Questions for discussion

1. Why is it important to understand that God is the Owner of all things (Hag. 2:8)?

2. How does the truth that God is the One who makes rich and poor affect your outlook on life?

3. What does stewardship mean? What does it involve for us?

4. How can you better use all that you have for the glory of God?

5. What are some forms of theft punish­able by the magistrate? Are these still punished today?

6. What are the main heart sins related to this commandment? Which of these are a struggle for you?

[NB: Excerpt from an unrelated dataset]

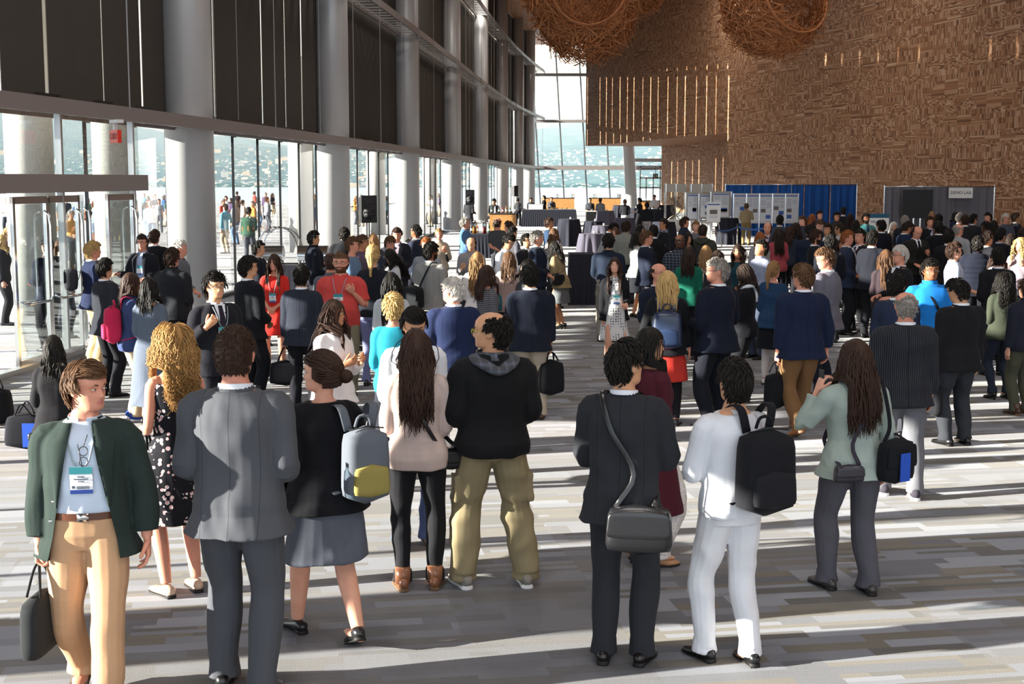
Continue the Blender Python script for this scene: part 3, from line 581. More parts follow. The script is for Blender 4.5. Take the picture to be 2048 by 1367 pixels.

7. How do these passages relate to this commandment? What application is there here for you?

a. Colossians 3:5

b. Hebrews 13:5

c. Matthew 6:25-34

d. Proverbs 3:9-10

e. Luke 12:13-21

8. How does our spending reflect our spir­itual priorities? Are you willing to share your spending record (check log or credit card state­ment) with others for their input? How would God evaluate your spending?

9. What are some ways we might abuse God’s gifts? Is there a proper concern we should have for the environment? Why/why not?

10. Is work a curse, or a part of God’s orig­inal purpose for man in His creation? Can you prove your answer from the Bible? What is it that makes us averse to hard work?

11. What is God’s purpose for work (there are several answers given in different parts of Scripture)?